- DATASET RECORDS
┏━━
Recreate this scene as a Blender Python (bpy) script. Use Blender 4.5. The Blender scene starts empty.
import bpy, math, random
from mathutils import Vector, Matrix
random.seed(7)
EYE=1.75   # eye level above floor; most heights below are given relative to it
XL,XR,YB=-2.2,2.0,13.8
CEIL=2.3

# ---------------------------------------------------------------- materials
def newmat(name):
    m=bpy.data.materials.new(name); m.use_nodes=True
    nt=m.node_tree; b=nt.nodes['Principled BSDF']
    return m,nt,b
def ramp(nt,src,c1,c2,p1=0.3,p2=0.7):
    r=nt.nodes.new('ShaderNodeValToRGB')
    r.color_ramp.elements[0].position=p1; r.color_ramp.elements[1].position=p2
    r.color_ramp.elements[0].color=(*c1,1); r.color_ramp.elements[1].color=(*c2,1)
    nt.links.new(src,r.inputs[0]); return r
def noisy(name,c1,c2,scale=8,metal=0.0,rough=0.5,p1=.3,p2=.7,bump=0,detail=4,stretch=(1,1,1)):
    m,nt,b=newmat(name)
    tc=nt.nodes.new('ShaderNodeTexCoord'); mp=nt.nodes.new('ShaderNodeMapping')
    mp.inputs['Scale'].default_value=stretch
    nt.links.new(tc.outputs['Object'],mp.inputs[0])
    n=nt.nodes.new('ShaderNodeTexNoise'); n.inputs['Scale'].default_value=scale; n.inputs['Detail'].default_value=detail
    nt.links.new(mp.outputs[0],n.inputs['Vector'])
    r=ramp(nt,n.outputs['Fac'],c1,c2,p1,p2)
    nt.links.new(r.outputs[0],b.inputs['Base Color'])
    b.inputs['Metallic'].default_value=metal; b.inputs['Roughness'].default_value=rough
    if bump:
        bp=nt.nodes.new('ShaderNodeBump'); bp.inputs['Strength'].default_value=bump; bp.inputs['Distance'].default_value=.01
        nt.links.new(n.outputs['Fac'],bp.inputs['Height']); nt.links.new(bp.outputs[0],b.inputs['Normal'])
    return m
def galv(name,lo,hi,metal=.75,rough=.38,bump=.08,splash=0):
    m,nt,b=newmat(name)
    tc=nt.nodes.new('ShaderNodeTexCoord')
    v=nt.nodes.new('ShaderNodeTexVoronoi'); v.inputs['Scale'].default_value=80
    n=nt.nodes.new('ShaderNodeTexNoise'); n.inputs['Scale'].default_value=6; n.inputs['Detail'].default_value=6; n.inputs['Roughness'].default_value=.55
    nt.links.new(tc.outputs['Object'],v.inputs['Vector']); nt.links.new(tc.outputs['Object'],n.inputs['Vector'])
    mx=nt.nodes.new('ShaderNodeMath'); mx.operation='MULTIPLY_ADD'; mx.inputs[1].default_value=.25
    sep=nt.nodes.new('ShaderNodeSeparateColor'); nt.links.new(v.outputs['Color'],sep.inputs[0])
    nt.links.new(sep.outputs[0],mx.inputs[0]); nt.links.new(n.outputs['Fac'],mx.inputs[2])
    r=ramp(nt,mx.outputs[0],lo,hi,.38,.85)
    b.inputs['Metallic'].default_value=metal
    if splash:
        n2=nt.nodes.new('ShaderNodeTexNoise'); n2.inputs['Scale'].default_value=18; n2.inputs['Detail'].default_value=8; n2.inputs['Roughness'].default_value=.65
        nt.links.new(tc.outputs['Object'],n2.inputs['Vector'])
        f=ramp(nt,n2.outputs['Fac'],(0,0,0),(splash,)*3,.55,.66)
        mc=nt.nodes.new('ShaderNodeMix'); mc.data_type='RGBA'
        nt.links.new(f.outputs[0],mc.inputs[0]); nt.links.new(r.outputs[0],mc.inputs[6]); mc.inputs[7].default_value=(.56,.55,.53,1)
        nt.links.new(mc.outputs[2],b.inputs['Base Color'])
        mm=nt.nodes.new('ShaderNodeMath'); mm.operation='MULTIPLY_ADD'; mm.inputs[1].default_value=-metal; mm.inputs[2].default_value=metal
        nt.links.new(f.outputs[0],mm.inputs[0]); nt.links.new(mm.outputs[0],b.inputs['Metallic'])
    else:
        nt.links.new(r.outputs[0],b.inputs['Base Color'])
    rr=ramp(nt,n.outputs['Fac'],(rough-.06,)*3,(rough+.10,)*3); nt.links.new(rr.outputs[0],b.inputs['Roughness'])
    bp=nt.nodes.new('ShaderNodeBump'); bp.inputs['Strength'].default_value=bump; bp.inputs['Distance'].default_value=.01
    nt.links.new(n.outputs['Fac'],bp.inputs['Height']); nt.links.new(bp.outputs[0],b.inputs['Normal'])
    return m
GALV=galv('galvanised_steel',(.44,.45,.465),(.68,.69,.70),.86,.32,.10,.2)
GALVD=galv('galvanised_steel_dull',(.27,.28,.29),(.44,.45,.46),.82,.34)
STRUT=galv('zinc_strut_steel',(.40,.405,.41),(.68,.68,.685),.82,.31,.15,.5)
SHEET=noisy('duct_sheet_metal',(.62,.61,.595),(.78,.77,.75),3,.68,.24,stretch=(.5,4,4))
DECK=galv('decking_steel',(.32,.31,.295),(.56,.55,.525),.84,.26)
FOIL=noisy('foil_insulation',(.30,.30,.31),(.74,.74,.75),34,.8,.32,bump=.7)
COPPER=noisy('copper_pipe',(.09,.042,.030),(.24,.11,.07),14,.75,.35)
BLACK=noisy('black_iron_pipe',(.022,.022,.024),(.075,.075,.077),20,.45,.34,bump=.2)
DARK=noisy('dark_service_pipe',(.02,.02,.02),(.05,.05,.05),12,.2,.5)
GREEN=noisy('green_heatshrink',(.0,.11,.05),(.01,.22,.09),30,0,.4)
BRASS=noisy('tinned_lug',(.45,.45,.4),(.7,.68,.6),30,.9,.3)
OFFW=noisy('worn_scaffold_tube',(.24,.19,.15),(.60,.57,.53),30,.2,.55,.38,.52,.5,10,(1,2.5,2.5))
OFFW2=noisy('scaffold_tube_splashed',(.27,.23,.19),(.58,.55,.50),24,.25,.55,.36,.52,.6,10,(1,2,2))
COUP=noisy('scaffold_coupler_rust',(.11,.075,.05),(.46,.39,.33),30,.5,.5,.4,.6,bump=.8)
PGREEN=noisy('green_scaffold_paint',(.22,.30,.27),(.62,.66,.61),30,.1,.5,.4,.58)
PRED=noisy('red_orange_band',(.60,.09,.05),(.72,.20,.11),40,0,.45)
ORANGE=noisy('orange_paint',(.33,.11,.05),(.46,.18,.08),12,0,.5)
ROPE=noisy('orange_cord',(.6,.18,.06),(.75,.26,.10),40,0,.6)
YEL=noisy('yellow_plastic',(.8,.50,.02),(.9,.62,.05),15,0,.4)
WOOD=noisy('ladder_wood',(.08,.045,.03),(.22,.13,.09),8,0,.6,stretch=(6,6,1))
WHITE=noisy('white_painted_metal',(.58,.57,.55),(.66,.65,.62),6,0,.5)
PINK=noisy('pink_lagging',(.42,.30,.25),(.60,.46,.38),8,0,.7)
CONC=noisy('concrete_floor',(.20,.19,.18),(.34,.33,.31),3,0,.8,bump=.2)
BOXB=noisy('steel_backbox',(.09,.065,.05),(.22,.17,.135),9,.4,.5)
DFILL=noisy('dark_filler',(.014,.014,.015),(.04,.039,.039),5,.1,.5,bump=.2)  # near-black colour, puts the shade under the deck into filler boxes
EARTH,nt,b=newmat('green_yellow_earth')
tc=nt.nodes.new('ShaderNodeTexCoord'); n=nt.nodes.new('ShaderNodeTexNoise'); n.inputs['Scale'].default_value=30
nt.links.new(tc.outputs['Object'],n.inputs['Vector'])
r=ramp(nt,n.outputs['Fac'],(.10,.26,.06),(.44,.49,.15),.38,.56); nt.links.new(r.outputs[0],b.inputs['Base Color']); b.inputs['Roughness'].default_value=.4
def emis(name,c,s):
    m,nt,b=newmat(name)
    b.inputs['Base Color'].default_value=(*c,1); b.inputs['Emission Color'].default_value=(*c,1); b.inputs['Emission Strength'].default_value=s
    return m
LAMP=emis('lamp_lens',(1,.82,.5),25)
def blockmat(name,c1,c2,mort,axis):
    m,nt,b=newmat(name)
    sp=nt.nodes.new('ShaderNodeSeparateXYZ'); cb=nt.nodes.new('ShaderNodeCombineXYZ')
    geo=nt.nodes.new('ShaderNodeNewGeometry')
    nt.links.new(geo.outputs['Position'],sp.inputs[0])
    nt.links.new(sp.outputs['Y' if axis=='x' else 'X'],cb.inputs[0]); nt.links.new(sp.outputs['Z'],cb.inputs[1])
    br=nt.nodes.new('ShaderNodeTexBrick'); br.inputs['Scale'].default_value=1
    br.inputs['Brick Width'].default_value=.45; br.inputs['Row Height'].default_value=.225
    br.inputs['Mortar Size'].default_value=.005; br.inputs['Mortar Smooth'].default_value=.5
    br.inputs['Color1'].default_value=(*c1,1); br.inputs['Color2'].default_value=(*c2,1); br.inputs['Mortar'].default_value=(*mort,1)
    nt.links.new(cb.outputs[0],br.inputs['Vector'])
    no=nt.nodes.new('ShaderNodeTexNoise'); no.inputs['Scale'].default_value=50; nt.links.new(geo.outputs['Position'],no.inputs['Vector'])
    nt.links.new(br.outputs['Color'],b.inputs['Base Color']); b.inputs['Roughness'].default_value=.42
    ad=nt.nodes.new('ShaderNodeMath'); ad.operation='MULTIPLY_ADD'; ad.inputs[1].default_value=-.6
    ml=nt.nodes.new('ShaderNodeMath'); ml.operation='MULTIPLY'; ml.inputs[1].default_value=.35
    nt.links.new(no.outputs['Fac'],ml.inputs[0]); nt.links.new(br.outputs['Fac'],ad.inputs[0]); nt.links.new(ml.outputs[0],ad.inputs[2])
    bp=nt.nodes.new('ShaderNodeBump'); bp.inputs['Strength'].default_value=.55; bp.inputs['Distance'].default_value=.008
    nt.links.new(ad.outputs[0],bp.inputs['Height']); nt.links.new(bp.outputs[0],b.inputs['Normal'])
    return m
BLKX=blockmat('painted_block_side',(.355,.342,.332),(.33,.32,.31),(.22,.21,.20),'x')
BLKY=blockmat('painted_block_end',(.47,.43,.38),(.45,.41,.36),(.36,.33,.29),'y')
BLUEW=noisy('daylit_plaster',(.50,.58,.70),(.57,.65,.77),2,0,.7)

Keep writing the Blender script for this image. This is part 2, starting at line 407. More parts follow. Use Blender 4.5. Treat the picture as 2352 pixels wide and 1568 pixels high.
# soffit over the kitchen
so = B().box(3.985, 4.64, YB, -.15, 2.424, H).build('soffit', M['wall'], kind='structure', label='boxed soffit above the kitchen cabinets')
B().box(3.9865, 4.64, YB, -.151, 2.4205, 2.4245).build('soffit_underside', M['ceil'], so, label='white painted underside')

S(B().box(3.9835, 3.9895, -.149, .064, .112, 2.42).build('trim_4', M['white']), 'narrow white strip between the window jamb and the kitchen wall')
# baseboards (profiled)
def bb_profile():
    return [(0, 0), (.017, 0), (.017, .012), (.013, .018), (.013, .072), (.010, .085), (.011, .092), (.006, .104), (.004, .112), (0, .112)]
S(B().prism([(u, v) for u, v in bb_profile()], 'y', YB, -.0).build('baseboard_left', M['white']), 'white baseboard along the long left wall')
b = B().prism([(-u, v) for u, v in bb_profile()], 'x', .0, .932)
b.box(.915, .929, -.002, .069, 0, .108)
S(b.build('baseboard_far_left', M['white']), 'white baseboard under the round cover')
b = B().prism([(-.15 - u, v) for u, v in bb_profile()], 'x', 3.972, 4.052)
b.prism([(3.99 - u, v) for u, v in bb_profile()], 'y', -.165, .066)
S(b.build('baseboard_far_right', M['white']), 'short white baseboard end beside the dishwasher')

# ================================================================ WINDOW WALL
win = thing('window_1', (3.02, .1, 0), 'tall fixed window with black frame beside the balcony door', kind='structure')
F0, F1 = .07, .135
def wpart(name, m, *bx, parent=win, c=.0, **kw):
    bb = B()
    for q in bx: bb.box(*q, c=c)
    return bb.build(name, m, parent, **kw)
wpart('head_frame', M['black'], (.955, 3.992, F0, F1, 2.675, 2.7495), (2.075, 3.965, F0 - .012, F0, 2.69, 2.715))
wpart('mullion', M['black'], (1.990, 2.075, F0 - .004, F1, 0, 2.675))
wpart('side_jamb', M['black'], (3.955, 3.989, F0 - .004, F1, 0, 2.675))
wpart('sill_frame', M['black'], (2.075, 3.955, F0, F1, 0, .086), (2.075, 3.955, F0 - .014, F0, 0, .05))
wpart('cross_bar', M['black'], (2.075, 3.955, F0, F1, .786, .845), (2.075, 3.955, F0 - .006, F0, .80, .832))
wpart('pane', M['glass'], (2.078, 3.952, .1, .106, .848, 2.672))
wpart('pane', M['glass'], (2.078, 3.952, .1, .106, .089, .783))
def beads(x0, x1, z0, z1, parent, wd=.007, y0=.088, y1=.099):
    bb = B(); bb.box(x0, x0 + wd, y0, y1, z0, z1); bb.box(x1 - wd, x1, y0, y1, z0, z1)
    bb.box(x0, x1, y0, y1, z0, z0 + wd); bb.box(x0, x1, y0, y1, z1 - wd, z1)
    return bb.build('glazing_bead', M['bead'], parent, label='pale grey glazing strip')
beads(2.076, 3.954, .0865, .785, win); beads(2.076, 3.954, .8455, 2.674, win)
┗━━
- TASK GOAL
Above are the records; from them, give again exactly the lines from the one containing "Keep writing the" to the one containing "S(b.build('baseboard_far_right', M['white']), 'short", both lines included, and nothing more.

- FULL OUTPUT
Keep writing the Blender script for this image. This is part 2, starting at line 407. More parts follow. Use Blender 4.5. Treat the picture as 2352 pixels wide and 1568 pixels high.
# soffit over the kitchen
so = B().box(3.985, 4.64, YB, -.15, 2.424, H).build('soffit', M['wall'], kind='structure', label='boxed soffit above the kitchen cabinets')
B().box(3.9865, 4.64, YB, -.151, 2.4205, 2.4245).build('soffit_underside', M['ceil'], so, label='white painted underside')

S(B().box(3.9835, 3.9895, -.149, .064, .112, 2.42).build('trim_4', M['white']), 'narrow white strip between the window jamb and the kitchen wall')
# baseboards (profiled)
def bb_profile():
    return [(0, 0), (.017, 0), (.017, .012), (.013, .018), (.013, .072), (.010, .085), (.011, .092), (.006, .104), (.004, .112), (0, .112)]
S(B().prism([(u, v) for u, v in bb_profile()], 'y', YB, -.0).build('baseboard_left', M['white']), 'white baseboard along the long left wall')
b = B().prism([(-u, v) for u, v in bb_profile()], 'x', .0, .932)
b.box(.915, .929, -.002, .069, 0, .108)
S(b.build('baseboard_far_left', M['white']), 'white baseboard under the round cover')
b = B().prism([(-.15 - u, v) for u, v in bb_profile()], 'x', 3.972, 4.052)
b.prism([(3.99 - u, v) for u, v in bb_profile()], 'y', -.165, .066)
S(b.build('baseboard_far_right', M['white']), 'short white baseboard end beside the dishwasher')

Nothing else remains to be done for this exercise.